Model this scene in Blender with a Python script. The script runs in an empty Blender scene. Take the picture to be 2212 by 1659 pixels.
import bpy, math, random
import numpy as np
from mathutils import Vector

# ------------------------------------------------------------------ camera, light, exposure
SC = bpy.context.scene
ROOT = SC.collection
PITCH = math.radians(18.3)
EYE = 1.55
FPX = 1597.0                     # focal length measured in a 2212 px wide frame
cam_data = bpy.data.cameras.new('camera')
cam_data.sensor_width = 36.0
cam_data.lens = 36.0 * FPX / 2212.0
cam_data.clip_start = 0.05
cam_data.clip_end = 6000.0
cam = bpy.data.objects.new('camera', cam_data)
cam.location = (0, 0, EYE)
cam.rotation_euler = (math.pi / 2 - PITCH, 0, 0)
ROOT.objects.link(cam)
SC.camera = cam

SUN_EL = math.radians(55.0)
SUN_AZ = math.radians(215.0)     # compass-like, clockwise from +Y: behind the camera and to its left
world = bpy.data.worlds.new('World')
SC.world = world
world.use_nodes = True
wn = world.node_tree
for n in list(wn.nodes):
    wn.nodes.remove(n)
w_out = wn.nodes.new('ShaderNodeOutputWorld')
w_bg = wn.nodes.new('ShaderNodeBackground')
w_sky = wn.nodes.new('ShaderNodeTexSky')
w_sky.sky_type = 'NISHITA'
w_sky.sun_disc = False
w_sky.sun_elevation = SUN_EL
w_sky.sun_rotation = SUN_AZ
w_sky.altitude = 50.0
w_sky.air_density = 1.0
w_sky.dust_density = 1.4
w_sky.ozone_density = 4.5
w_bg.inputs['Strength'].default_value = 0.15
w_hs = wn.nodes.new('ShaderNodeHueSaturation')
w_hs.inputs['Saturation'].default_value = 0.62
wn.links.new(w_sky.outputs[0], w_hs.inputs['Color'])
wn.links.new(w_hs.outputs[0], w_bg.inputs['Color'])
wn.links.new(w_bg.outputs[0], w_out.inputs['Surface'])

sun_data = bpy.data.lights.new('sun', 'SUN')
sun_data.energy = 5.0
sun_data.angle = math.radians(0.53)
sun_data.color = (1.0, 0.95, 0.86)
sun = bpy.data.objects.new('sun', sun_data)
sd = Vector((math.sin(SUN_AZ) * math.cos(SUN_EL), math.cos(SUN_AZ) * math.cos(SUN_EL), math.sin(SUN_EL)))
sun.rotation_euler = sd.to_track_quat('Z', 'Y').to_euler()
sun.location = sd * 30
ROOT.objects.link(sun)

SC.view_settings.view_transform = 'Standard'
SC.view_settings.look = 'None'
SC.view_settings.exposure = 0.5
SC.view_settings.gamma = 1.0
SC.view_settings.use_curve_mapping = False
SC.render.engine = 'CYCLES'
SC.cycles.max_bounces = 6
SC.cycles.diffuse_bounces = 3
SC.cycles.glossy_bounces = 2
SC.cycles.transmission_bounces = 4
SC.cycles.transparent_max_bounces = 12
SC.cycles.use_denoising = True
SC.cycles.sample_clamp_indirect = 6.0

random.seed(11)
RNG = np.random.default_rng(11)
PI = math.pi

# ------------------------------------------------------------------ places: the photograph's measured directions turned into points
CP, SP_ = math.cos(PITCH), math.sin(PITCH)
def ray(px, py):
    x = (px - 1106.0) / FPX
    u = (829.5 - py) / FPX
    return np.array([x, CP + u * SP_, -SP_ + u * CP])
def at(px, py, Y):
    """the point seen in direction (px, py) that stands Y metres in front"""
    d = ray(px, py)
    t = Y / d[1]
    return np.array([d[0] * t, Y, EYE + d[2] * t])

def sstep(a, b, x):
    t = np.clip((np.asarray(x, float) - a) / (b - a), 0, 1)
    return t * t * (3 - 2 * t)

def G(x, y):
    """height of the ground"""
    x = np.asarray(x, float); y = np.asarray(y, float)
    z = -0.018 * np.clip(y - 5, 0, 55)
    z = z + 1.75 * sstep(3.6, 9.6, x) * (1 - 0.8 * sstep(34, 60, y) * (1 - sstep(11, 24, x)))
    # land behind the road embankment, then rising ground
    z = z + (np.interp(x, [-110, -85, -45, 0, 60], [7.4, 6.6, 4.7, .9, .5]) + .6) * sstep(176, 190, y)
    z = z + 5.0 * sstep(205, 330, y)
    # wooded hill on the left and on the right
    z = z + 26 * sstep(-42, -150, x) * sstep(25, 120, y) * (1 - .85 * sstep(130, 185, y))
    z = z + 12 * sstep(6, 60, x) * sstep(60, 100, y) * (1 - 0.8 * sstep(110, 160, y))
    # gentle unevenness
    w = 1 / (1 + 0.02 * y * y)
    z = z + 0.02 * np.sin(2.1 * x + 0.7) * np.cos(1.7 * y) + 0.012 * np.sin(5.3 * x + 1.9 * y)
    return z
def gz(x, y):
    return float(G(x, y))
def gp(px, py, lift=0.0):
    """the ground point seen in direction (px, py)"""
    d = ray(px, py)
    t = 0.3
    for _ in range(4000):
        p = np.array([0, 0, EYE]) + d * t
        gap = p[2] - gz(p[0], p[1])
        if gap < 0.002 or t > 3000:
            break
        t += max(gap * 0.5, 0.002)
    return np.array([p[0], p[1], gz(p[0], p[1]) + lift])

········

▶ _TASK INSTRUCTIONS_
Give again, word for word, the lines of the listing, starting at its first line and ending with the line containing "SC.camera = cam".

▶ _COMPLETED EXERCISE_
Model this scene in Blender with a Python script. The script runs in an empty Blender scene. Take the picture to be 2212 by 1659 pixels.
import bpy, math, random
import numpy as np
from mathutils import Vector

# ------------------------------------------------------------------ camera, light, exposure
SC = bpy.context.scene
ROOT = SC.collection
PITCH = math.radians(18.3)
EYE = 1.55
FPX = 1597.0                     # focal length measured in a 2212 px wide frame
cam_data = bpy.data.cameras.new('camera')
cam_data.sensor_width = 36.0
cam_data.lens = 36.0 * FPX / 2212.0
cam_data.clip_start = 0.05
cam_data.clip_end = 6000.0
cam = bpy.data.objects.new('camera', cam_data)
cam.location = (0, 0, EYE)
cam.rotation_euler = (math.pi / 2 - PITCH, 0, 0)
ROOT.objects.link(cam)
SC.camera = cam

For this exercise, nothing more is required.